Her political and public service roots, however, go back farther than that state panel.

Her father, Robert Coldwell Wood, a political scientist, served as an undersecretary for President Lyndon Johnson's Department of Housing and Urban Development before becoming president of the University of Massachusetts. Her mother headed the local chapter of a Boston-area League of Women Voters.

Hassan failed in her first run for Senate in 2002 but then served three terms as a state senator beginning in 2004, including a stint as majority leader. After losing her Senate seat in a GOP wave in 2010, Hassan came back and won the first of her two two-year terms as governor in 2012.

After being re-elected in 2014, Hassan was heavily courted by national Democrats to run in 2016 against Ayotte, who was seen as a rising political star. In a campaign that shattered state records for spending, Hassan won by fewer than 1,000 votes out of more than 700,000 votes cast.

Both candidates touted moderate credentials to appeal to the state's famously independent electorate.
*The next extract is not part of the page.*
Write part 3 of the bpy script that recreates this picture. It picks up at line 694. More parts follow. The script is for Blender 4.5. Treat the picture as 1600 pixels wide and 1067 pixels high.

But the election may have turned on Ayotte's refusal to vote for Donald Trump as president — a move that angered conservatives.

Terry Shumaker, a longtime New Hampshire political operative and former ambassador to Trinidad under President Clinton, said Shaheen is certain to be a "strong model" for Hassan in the Senate. He said both women can be "disagreeable without being disagreeable" and have reputations for being cautious politicians.

"I suspect Maggie will be a lot like Jeanne Shaheen and [former New York Sen.] Hillary Clinton in that she will do the work and you won't hear a lot of noise from her," he added.